### EXERCISE DESCRIPTION
Extract the full listing below without altering a single character.

### RAW DATA
■ ■ ■ ■ ■ ■ ■

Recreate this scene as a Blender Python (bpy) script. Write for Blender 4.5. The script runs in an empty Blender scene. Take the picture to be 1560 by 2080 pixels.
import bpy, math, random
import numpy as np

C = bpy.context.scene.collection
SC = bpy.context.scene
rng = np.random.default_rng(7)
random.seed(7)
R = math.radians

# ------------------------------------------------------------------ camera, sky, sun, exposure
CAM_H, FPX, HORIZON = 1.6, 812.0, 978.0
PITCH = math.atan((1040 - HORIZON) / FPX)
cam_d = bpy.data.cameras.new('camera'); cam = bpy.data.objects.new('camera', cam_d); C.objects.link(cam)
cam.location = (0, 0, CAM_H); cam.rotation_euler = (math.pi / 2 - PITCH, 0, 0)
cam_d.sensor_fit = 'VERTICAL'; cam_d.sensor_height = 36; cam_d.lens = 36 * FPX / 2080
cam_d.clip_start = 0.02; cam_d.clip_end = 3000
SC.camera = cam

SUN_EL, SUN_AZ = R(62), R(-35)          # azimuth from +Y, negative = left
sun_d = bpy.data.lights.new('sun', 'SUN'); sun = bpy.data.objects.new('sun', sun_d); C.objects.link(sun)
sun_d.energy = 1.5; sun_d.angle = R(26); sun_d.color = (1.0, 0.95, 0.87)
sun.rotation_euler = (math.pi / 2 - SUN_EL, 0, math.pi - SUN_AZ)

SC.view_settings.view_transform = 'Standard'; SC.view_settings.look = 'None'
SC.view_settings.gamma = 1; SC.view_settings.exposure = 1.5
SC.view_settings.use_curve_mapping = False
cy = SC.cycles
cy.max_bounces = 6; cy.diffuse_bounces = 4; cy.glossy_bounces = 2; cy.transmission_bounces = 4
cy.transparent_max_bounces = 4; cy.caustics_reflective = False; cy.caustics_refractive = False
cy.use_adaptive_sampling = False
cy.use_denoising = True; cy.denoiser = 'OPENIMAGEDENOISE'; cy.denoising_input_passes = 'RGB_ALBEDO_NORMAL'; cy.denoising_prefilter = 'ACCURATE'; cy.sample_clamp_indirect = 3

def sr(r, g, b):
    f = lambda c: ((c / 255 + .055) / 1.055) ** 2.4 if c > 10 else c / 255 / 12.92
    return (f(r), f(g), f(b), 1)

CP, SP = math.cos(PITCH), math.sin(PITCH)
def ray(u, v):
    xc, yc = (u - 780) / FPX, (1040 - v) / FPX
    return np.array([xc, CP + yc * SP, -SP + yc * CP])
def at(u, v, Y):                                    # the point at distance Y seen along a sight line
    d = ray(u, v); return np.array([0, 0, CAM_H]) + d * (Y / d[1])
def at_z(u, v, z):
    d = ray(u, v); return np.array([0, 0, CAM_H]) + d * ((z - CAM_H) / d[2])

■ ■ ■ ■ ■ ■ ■

### EXERCISE RESPONSE
Recreate this scene as a Blender Python (bpy) script. Write for Blender 4.5. The script runs in an empty Blender scene. Take the picture to be 1560 by 2080 pixels.
import bpy, math, random
import numpy as np

C = bpy.context.scene.collection
SC = bpy.context.scene
rng = np.random.default_rng(7)
random.seed(7)
R = math.radians

# ------------------------------------------------------------------ camera, sky, sun, exposure
CAM_H, FPX, HORIZON = 1.6, 812.0, 978.0
PITCH = math.atan((1040 - HORIZON) / FPX)
cam_d = bpy.data.cameras.new('camera'); cam = bpy.data.objects.new('camera', cam_d); C.objects.link(cam)
cam.location = (0, 0, CAM_H); cam.rotation_euler = (math.pi / 2 - PITCH, 0, 0)
cam_d.sensor_fit = 'VERTICAL'; cam_d.sensor_height = 36; cam_d.lens = 36 * FPX / 2080
cam_d.clip_start = 0.02; cam_d.clip_end = 3000
SC.camera = cam

SUN_EL, SUN_AZ = R(62), R(-35)          # azimuth from +Y, negative = left
sun_d = bpy.data.lights.new('sun', 'SUN'); sun = bpy.data.objects.new('sun', sun_d); C.objects.link(sun)
sun_d.energy = 1.5; sun_d.angle = R(26); sun_d.color = (1.0, 0.95, 0.87)
sun.rotation_euler = (math.pi / 2 - SUN_EL, 0, math.pi - SUN_AZ)

SC.view_settings.view_transform = 'Standard'; SC.view_settings.look = 'None'
SC.view_settings.gamma = 1; SC.view_settings.exposure = 1.5
SC.view_settings.use_curve_mapping = False
cy = SC.cycles
cy.max_bounces = 6; cy.diffuse_bounces = 4; cy.glossy_bounces = 2; cy.transmission_bounces = 4
cy.transparent_max_bounces = 4; cy.caustics_reflective = False; cy.caustics_refractive = False
cy.use_adaptive_sampling = False
cy.use_denoising = True; cy.denoiser = 'OPENIMAGEDENOISE'; cy.denoising_input_passes = 'RGB_ALBEDO_NORMAL'; cy.denoising_prefilter = 'ACCURATE'; cy.sample_clamp_indirect = 3

def sr(r, g, b):
    f = lambda c: ((c / 255 + .055) / 1.055) ** 2.4 if c > 10 else c / 255 / 12.92
    return (f(r), f(g), f(b), 1)

CP, SP = math.cos(PITCH), math.sin(PITCH)
def ray(u, v):
    xc, yc = (u - 780) / FPX, (1040 - v) / FPX
    return np.array([xc, CP + yc * SP, -SP + yc * CP])
def at(u, v, Y):                                    # the point at distance Y seen along a sight line
    d = ray(u, v); return np.array([0, 0, CAM_H]) + d * (Y / d[1])
def at_z(u, v, z):
    d = ray(u, v); return np.array([0, 0, CAM_H]) + d * ((z - CAM_H) / d[2])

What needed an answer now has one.